Every time I hit a block of concentration, in which I couldn't take in another idea, regardless of how interesting it might have been, I used the time to make plans. I plotted my week’s worth of studying or arranged work and family goals. Plans are fluid but the planning activity settles the mind; it reminds me what is possible in the short-term and lets long-term desires propel me onwards.

I Kanban-board all the things using [Trello]( I have boards for studying, reading, for work and family tasks. I use lists to forgive myself for having dozens of fascinating papers and books to read but not quite the time to read them all right now. I collate burning ideas for rainy days and make reminders so that I pray; to be thankful for all the blessings I have received. _If we don’t know how we got here, how can we keep moving forward?_

Time for goals not tasks

I use one calendar app to rule them all. It lives on both my phone and laptop, it has my personal, work, university and social calendars synced with my wife’s. I block out time in the week to achieve goals, not for specific tasks. I liberated myself from the sense of failure in completing tasks when I stopped time-boxing for activities and instead focused instead on how I wanted to spend my life.
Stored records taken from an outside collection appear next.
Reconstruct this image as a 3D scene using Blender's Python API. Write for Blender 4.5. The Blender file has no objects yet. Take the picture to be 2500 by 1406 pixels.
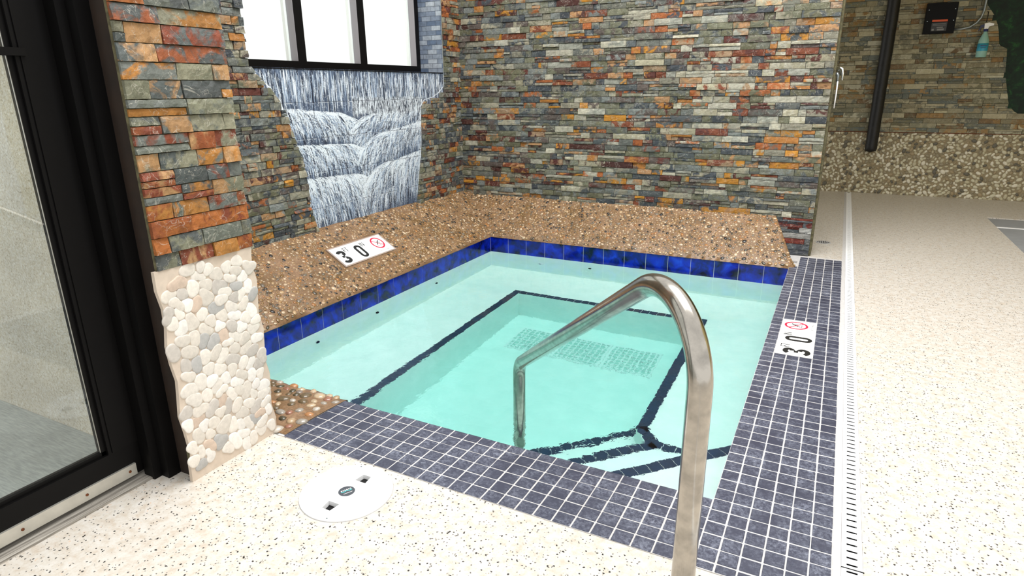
import bpy, bmesh, math, random
import numpy as np
from mathutils import Vector, Matrix
from mathutils.geometry import tessellate_polygon

random.seed(7)
C = bpy.context.scene.collection
scene = bpy.context.scene
PI = math.pi

# ------------------------------------------------------------------ helpers
def lin(c):
    r = []
    for v in c[:3]:
        v = v / 255.0
        r.append(v / 12.92 if v <= 0.04045 else ((v + 0.055) / 1.055) ** 2.4)
    return (r[0], r[1], r[2], 1.0)

def tag(o, label=None, cat=None, group=None, kind=None):
    if label: o['label'] = label
    if cat: o['category'] = cat
    if group: o['group'] = group
    if kind: o['kind'] = kind
    return o

def empty(name, loc=(0, 0, 0)):
    o = bpy.data.objects.new(name, None)
    o.location = loc
    o.empty_display_size = 0.05
    C.objects.link(o)
    return o

def link(name, me, mat=None, parent=None):
    o = bpy.data.objects.new(name, me)
    if mat: me.materials.append(mat)
    C.objects.link(o)
    if parent is not None:
        o.parent = parent
        o.matrix_parent_inverse = Matrix.Translation(-Vector(parent.location))
    return o

def mesh(name, verts, faces, mat, parent=None, smooth=False, attrs=None):
    me = bpy.data.meshes.new(name)
    if isinstance(verts, np.ndarray): verts = verts.tolist()
    me.from_pydata(verts, [], faces)
    me.update()
    if smooth:
        me.polygons.foreach_set('use_smooth', [True] * len(me.polygons))
    if attrs:
        for k, arr in attrs.items():
            a = me.color_attributes.new(k, 'FLOAT_COLOR', 'POINT')
            a.data.foreach_set('color', np.asarray(arr, dtype=np.float32).ravel())
    return link(name, me, mat, parent)

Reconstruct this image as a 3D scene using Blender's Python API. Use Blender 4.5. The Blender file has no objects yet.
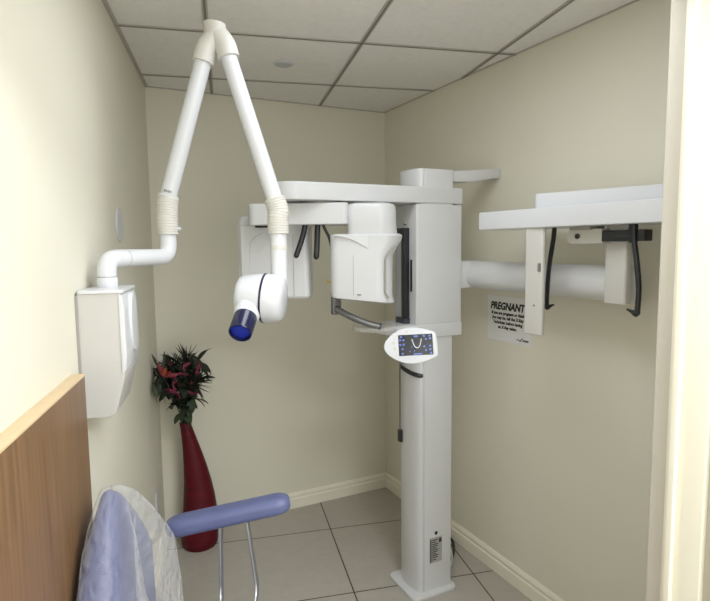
import bpy, bmesh, math, random
from mathutils import Vector as V, Matrix
R = math.radians
PI = math.pi
scn = bpy.context.scene
COL = scn.collection
random.seed(7)

# ------------------------------------------------------------------ materials
def new_mat(name):
    m = bpy.data.materials.new(name); m.use_nodes = True
    nt = m.node_tree
    return m, nt, nt.nodes['Principled BSDF']

def lin(c):
    return tuple(((v/255)/12.92 if v/255 <= .04045 else ((v/255+.055)/1.055)**2.4) for v in c)

def mat(name, rgb, rough=.5, metal=0., coat=0., var=.0, scale=6., bump=0., bscale=120., stretch=None, spec=.5):
    """procedural paint / plastic: colour with a little noise, optional fine bump"""
    m, nt, b = new_mat(name)
    c = lin(rgb) + (1,)
    b.inputs['Roughness'].default_value = rough
    b.inputs['Metallic'].default_value = metal
    b.inputs['Coat Weight'].default_value = coat
    b.inputs['Specular IOR Level'].default_value = spec
    tc = nt.nodes.new('ShaderNodeTexCoord')
    vec = tc.outputs['Object']
    if stretch:
        mp = nt.nodes.new('ShaderNodeMapping'); mp.inputs['Scale'].default_value = stretch
        nt.links.new(vec, mp.inputs['Vector']); vec = mp.outputs['Vector']
    n = nt.nodes.new('ShaderNodeTexNoise'); n.inputs['Scale'].default_value = scale; n.inputs['Detail'].default_value = 4
    nt.links.new(vec, n.inputs['Vector'])
    rmp = nt.nodes.new('ShaderNodeValToRGB')
    rmp.color_ramp.elements[0].position = .3; rmp.color_ramp.elements[1].position = .7
    rmp.color_ramp.elements[0].color = tuple(v*(1-var) for v in c[:3]) + (1,)
    rmp.color_ramp.elements[1].color = tuple(min(1, v*(1+var)) for v in c[:3]) + (1,)
    nt.links.new(n.outputs['Fac'], rmp.inputs['Fac'])
    nt.links.new(rmp.outputs['Color'], b.inputs['Base Color'])
    if bump:
        n2 = nt.nodes.new('ShaderNodeTexNoise'); n2.inputs['Scale'].default_value = bscale; n2.inputs['Detail'].default_value = 3
        nt.links.new(vec, n2.inputs['Vector'])
        bp = nt.nodes.new('ShaderNodeBump'); bp.inputs['Strength'].default_value = bump; bp.inputs['Distance'].default_value = .002
        nt.links.new(n2.outputs['Fac'], bp.inputs['Height']); nt.links.new(bp.outputs['Normal'], b.inputs['Normal'])
    return m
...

The calendar focuses my mind on how I use my time but its not a prison. Its important to know when to clear the day or make space for what’s important. Its OK to give yourself a break and hang out with friends or spend a sunny day in the park.

Get to inbox zero

Nothing sucks up the day quite like information inflows (inboxes); leaving you wondering where did the day go? Email is the classic example but Facebook, Twitter and Reddit are all the same way except less directed at you: you’re just on the receiving end of a never-ending flood of information. If you don’t tame it, it will wash away your day.

Whatever the medium, anyone wanting to get things done needs to work out a way to [inbox zero]( as quickly as possible and then devote a set amount of time to keep it that way.
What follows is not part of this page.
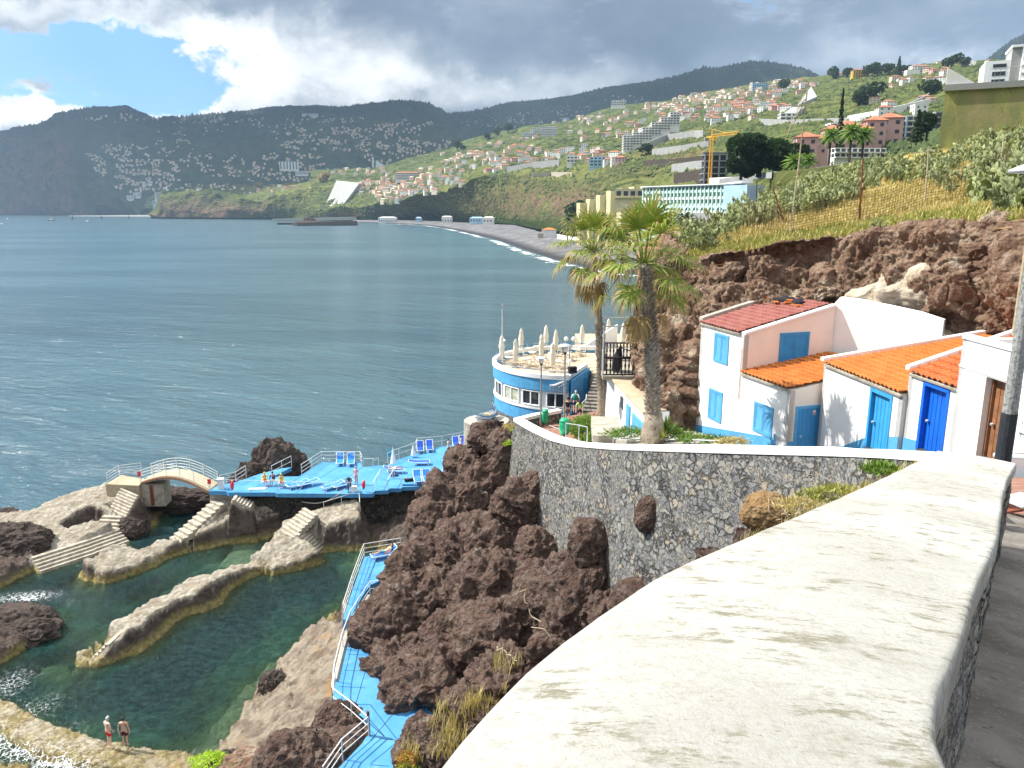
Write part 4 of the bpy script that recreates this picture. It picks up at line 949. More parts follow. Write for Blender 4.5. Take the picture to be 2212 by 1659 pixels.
for i,(x,y,Yd,h_,cone,w_) in enumerate(((1810,330,330,27,True,2.6),(2002,292,330,12,False,5.5),(1980,300,325,13,True,3.5),(1727,345,310,9,False,4.5))):
 c=pY(x,y,Yd); tree(['slender_pine','dark_garden_tree','dark_cypress','garden_tree'][i],['tall thin layered pine in front of the pink hotel','dark bushy tree against the grey apartments','dark pointed tree left of the bushy one by the grey apartments','leafy dark tree below the orange pavilion'][i],c-Vector((0,0,2)),w_,h_,70+i,900,cone)
# scrub, orchard crowns and hedges on the sunny slope: nobody could count them
vs,fs=[],[]; rr=np.random.RandomState(9); n_=0
for k in range(15500):
 x=rr.uniform(690,2200); lo=interp(M3,x)[0]+3; hi=interp(M1,x)[0]+22
 if x<1340 and (rr.rand()<.4 or k>12000):hi=478; lo=lo if k<12000 else interp(M1,x)[0]-4
 y=rr.uniform(lo,min(hi,480)); h=hit(x,y,['sunny_hillside'])
 if h is None:continue
 p=h[0]
 if pn(np.array([[p.x*.006,p.y*.006,0]]))[0]<-.12 and rr.rand()<.8:continue
 s_=rr.uniform(1.0,3.2)*(1.25 if p.y>1200 else .8)*(.8 if k>12000 else 1); i=len(vs); q=Vector((p.x,p.y,p.z+s_*.35))
 a0=rr.uniform(0,6.28)
 for j in range(5):aa=a0+j*1.2566; rj=s_*rr.uniform(.7,1.2); vs.append((q.x+rj*math.cos(aa),q.y+rj*math.sin(aa),q.z-s_*.3))
 vs.append((q.x,q.y,q.z+s_*.8)); fs+=[(i+j,i+(j+1)%5,i+5) for j in range(5)]
o=np_mesh('slope_scrub',vs,fs,M_leaf('slope_scrub',(.035,.065,.02),(.08,.12,.035),(.14,.17,.05),.02),True); tag(o,'dark bushes and orchard crowns scattered over the sunny terraces','bushes',kind='stuff')
# ridge line forest of the high hills
vs,fs=[],[]
for nm,rl,x0,x1,k_,sz in (('b',B2,560,1790,2600,12),('a',A3,20,960,1500,11),('b2',B2,2110,2240,300,10)):
 for k in range(k_):
  x=rr.uniform(x0,x1); t=interp(rl,x); yy=t[0]+abs(rr.normal(0,7)); h=hit(x,yy,['high_ridge' if nm[0]=='b' else 'hills_across_the_bay'])
  if h is None:continue
  p=h[0]; s_=sz*rr.uniform(.5,1.25); i=len(vs); a0=rr.uniform(0,6.28)
  for j in range(4):aa=a0+j*1.57; vs.append((p.x+s_*math.cos(aa)*.8,p.y+s_*math.sin(aa)*.8,p.z-3))
  vs.append((p.x,p.y,p.z+s_*rr.uniform(.9,1.7))); fs+=[(i+j,i+(j+1)%4,i+4) for j in range(4)]
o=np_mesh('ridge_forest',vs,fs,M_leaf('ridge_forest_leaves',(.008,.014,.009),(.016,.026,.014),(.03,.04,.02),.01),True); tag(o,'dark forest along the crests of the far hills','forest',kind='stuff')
# unseen cloud deck, added above the frame to shade the far hills
V=[]; nx_=60
for i in range(nx_):
 for j in range(40):
  x=-14500+i*260; y=3300+j*165; V.append((x,y,2350+(y-3300)*.05))
V=np.array(V); V[:,2]+=fbm(V*.0012,4)*90
V2=V.copy(); V2[:,2]+=260+fbm(V*.002+9,4)*120; F=grid_faces(nx_,40)
cf=V.reshape(-1,3)[F].mean(1); F=F[pn(np.stack([cf[:,0]/1300.,cf[:,1]/900.,cf[:,2]*0+.5],1))<.30]
m,n=newmat('cloud_white'); finish(n,(.75,.77,.8),1,None,0)
o=np_mesh('unseen_cloud_deck',np.concatenate([V,V2]),np.concatenate([F[:,::-1],F+len(V)]),m); tag(o,kind='structure')
# ------------------------------------------------------------------ sea
def M_sea():
 m,n=newmat('open_sea'); p=n.geo('Position')
 pr=n.scale(p,(1,1,1),(0,0,R(24)))
 a=n.noise(n.scale(pr,(.55,1.5,1)),.42,5,.62,.3); b=n.noise(n.scale(pr,(.5,1.3,1)),.085,5,.6,.4); c=n.noise(n.scale(p,(.4,1,1)),1.7,4,.6)
 pat=n.noise(n.scale(p,(.6,2.2,1)),.006,5,.6,.3)
 h=n.math('ADD',n.math('ADD',n.math('MULTIPLY',a,.55),n.math('MULTIPLY',b,1.6)),n.math('MULTIPLY',c,.12))
 col=n.mix(n.mr(pat,.35,.65),(.046,.098,.128),(.074,.142,.172))
 X_,Y_,Z_=n.sep(p)
 near=n.mr(n.vmath('LENGTH',n.vmath('MULTIPLY',p,(1,1,0)),out='Value'),420,90)
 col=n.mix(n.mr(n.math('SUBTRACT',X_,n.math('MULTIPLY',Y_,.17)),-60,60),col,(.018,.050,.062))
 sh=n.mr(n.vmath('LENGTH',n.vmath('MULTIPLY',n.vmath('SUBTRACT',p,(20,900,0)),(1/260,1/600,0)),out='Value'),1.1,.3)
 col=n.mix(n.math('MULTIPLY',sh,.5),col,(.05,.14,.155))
 wc=n.mr(n.math('ADD',a,n.math('MULTIPLY',b,.6)),.98,1.1)
 col=n.mix(n.math('MULTIPLY',wc,.0),col,(.7,.75,.78))
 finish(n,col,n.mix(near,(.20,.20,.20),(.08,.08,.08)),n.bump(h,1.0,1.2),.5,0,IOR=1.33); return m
MT['sea']=M_sea()
# open water: a ring of tiles round the pools, whose own clearer water fills the hole
PX0,PX1,PY0,PY1=-56.0,9.0,20.0,74.0
mb=MB(); S=8800
for (a,b,c,d) in ((-S,-200,PX0,S),(PX1,-200,S,S),(PX0,PY1,PX1,S),(PX0,-200,PX1,PY0)):mb.add([(a,b,0),(c,b,0),(c,d,0),(a,d,0)],[(0,1,2,3)])
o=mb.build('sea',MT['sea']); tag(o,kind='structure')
m_,n_=newmat('sea_bed'); finish(n_,(.01,.05,.06),1,None,0)

# the air of the bay: one closed box of thin even haze
m,n=newmat('sea_haze'); vol=n.new('ShaderNodeVolumePrincipled'); n.put(vol.inputs['Color'],(.55,.76,1.0)); vol.inputs['Density'].default_value=5e-5; vol.inputs['Anisotropy'].default_value=.2
n.l.new(vol.outputs[0],n.new('ShaderNodeOutputMaterial').inputs['Volume'])
mb=MB(); mb.box((0,4400,845),(17800,9400,1710)); o=mb.build('haze',m); tag(o,kind='stuff')
# ------------------------------------------------------------------ the rock pools
def ppz(pts,z):return [tuple(pZ(x,y,z)[:2]) for x,y in pts]
def seg_dist(PX,PY,poly,closed=True):
 d=np.full(PX.shape,1e9); n=len(poly); T_=np.zeros(PX.shape)
 cum=0
 for i in range(n if closed else n-1):
  ax,ay=poly[i][:2]; bx,by=poly[(i+1)%n][:2]; L2=(bx-ax)**2+(by-ay)**2+1e-9
  t=np.clip(((PX-ax)*(bx-ax)+(PY-ay)*(by-ay))/L2,0,1)
  q=np.hypot(PX-ax-t*(bx-ax),PY-ay-t*(by-ay)); m=q<d; d[m]=q[m]; T_[m]=(i+t)[m]
 return d,T_
def inside(PX,PY,poly):
 c=np.zeros(PX.shape,bool); n=len(poly)
 for i in range(n):
  ax,ay=poly[i][:2]; bx,by=poly[(i+1)%n][:2]
  m=((ay>PY)!=(by>PY))&(PX<(bx-ax)*(PY-ay)/(by-ay+1e-12)+ax); c ^= m
 return c
GS=.14; gx=np.arange(PX0,PX1+.01,GS); gy=np.arange(PY0,PY1+.01,GS)
GX,GY=np.meshgrid(gx,gy,indexing='ij'); PTS=np.stack([GX.ravel(),GY.ravel(),np.zeros(GX.size)],1)
N1=fbm(PTS*.22,5,.55).reshape(GX.shape); N2=fbm(PTS*.9+5,5,.6).reshape(GX.shape); N3=fbm(PTS*2.6+9,4,.6,2.1,2).reshape(GX.shape)
WX,WY=GX+N2*.4+N3*.22,GY+fbm(PTS*.9+31,4,.6).reshape(GX.shape)*.4+fbm(PTS*2.6+77,4,.6,2.1,2).reshape(GX.shape)*.22
HT=-2.6+N1*1.6+N2*.4; PALE=np.zeros(GX.shape)
def feature(pts,ztop,slope=1.6,pale=1.0,rough=.3,zt=None,closed=True,width=0,wob=1.0,zproj=None,k=1.0):
 """raise the ground to ztop inside the outline (or along the line), falling off with the slope outside"""
 global HT,PALE
 P_=[]; ztop=[z*k for z in ztop] if hasattr(ztop,'__len__') else ztop*k
 for i,q in enumerate(pts):
  zi=ztop[i] if hasattr(ztop,'__len__') else ztop; P_.append((*pZ(q[0],q[1],zi if zproj is None else zproj)[:2],zi))
 if closed:
  d,T_=seg_dist(WX,WY,P_,True); s=np.where(inside(WX,WY,P_),-d,d)
  if hasattr(ztop,'__len__'):
   M_=np.array([[p[0],p[1],1] for p in P_]); cf=np.linalg.lstsq(M_,np.array([p[2] for p in P_]),rcond=None)[0]; zt_=np.clip(cf[0]*WX+cf[1]*WY+cf[2],min(p[2] for p in P_),max(p[2] for p in P_))
  else:zt_=ztop
 else:
  d,T_=seg_dist(WX,WY,P_,False); wd=np.interp(T_,range(len(P_)),width if hasattr(width,'__len__') else [width]*len(P_)); s=d-wd
  zt_=np.interp(T_,range(len(P_)),[p[2] for p in P_])
 sp=np.clip(s,0,None); h=zt_-np.where(sp<.3,sp*3.6,1.08+(sp-.3)*slope*.75)+N2*rough*wob+N3*rough*.35*wob-np.clip(-s,0,.5)*0
 m=h>HT; HT=np.where(m,h,HT); PALE=np.where(m,np.clip(.85-s*2.2,0,1)*pale,PALE)
# outer sea wall and its terraces
feature([(236,1040),(300,1046),(306,1075),(258,1128),(212,1150),(255,1168),(180,1196),(110,1212),(76,1206),(78,1188),(96,1172),(30,1128),(-120,1175),(-120,1130),(0,1112),(60,1104),(130,1074)],
  [4.6,4.8,3.9,2.2,1.8,.7,.6,.6,.8,1.2,2.0,2.4,2.2,2.4,2.6,3.0,3.6],2.2,1.0,.22,k=.67)
feature([(-150,1150),(10,1128),(50,1160),(78,1190),(60,1225),(-20,1262),(-150,1300)],[2,2.8,2.2,1.6,.6,.8,1.5],1.6,0,.6,k=.67)
# pit between the stairs and the platform
pit=[tuple(pZ(x,y,z*.67)[:2]) for x,y,z in ((126,1128,2.6),(160,1100,3.2),(205,1086,3.5),(236,1096,3.3),(236,1112,2.4),(185,1134,2.0),(146,1140,2.2))]
d,_=seg_dist(WX,WY,pit); s=np.where(inside(WX,WY,pit),d,0); HT-=np.clip(s*2.5,0,2.0); PALE*=(s<.12)
# long pale rocks in the water
feature([(180,1213),(215,1190),(262,1172),(300,1185),(345,1168),(372,1178),(330,1206),(280,1222),(225,1232)],[1.9,2.3,2.1,1.7,1.6,1.2,1.0,1.2,1.5],1.9,.95,.4,k=.67)
feature([(330,1176),(372,1160),(400,1128),(432,1096),(470,1082),(520,1072),(566,1078),(600,1092),(585,1105),(540,1100),(500,1104),(460,1122),(430,1150),(396,1172),(366,1190)],
  [1.4,2.0,3.0,4.0,4.4,4.4,4.0,3.4,2.8,3.6,3.8,3.4,2.2,1.2,.8],2.0,.9,.35,k=.67)
feature([(205,1410),(228,1382),(262,1350),(300,1328),(345,1300),(385,1280),(428,1254),(470,1240),(520,1222),(560,1218),(590,1206)],[.5,1.0,1.5,1.5,1.3,1.3,1.6,1.2,.9,.6,.3],1.7,.95,.28,closed=False,width=[.9,.9,1.0,.8,.7,.8,1.1,.6,.5,.5,.5])
# boulder and the stepped platform under the deck
feature([(545,1205),(590,1160),(628,1150),(668,1166),(690,1195),(650,1212),(590,1222)],[1.4,2.5,2.9,2.4,1.2,1.0,1.1],2.1,.75,.45,k=.67)
feature([(615,1120),(690,1098),(772,1076),(776,1108),(720,1128),(672,1150),(640,1168),(596,1168),(594,1148)],[3.0,3.9,4.9,4.4,3.4,2.6,1.6,1.6,2.2],2.6,1,.16,k=.67)
# reef at the left edge and the wall along the bottom
feature([(-80,1330),(10,1306),(60,1300),(118,1322),(100,1345),(40,1385),(-80,1440)],[1.8,2.0,1.8,.6,.6,.7,1.0],1.5,.12,.6)
feature([(-150,1490),(0,1535),(60,1570),(120,1600),(190,1620),(280,1635),(380,1650),(470,1665),(560,1690)],.45,1.4,.55,.10,closed=False,width=[.75,.75,.75,.8,.8,.75,.8,.9,1.4])
feature([(-40,1655),(60,1650),(90,1690),(40,1740),(-40,1740)],.2,.6,0,.4)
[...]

Nowadays email apps like Google’s Inbox or Microsoft Outlook provide inbox zero functionality. They’re great once you’re on them and spent time dealing with the backlog.

The truth about inboxes is that unless its a spouse or boss asking for something directly it doesn’t need to be dealt with right now. If you’re just a CC and its not screaming at you to involve yourself, archive it. Got emails from more than a month ago in your inbox? If its not about your future holiday or family coming to visit, archive it. You’re fooling no-one, that is never going to get done. The world will go on turning with or without you; give yourself a chance to breathe.

Funnel information to avoid time-wasters

I like to stay on top of what is going on in my field and I’m interested in new ideas. I follow about 100 blogs and I couldn’t do it without [feedly]( and [pocket]( I scan the feedly articles and send anything I think is worth reading to pocket. I leave a bit of time before starting to read them and often, I find that a second glance after a short interval means I don’t waste time reading something that wasn’t really worth the effort. If you want to free yourself of time wasting click-bait, put it in a reading queue and give your better angels a chance to "just say no".

I limit my feedly scanning and pocket reading to dead times and short intervals that can’t be used for anything more productive. I admit it: sometimes, I let my mind get mushy late at night reading nonsense on Facebook and Twitter when I want to unwind; but never take it to bed. If you’re on a screen right before you try to sleep, don’t be surprised if you have a fitful night with little peace.

Everything changes

Over the past year, the above has served me well. In fact, its been transformative. When our boy arrived, knowing he was definitely one of the most important things in my life, it wasn’t like my entire system came crashing down. I had to get a couple of extensions to assignments but it was possible to still write them and care for my family. I archived without reading lots of emails I was CC’d on and blog posts that I’m sure I could live without. I was blessed with paid paternity leave to let me adjust to the sleepless nights and more importantly, spending these precious early days with our growing family.

Life is constantly amazing and surprising. Its rare to find old people who look back and wonder why they did not get more done. What they regret is the wasted opportunities to build and enjoy relationships. Its good to remember the important things in life as time goes by.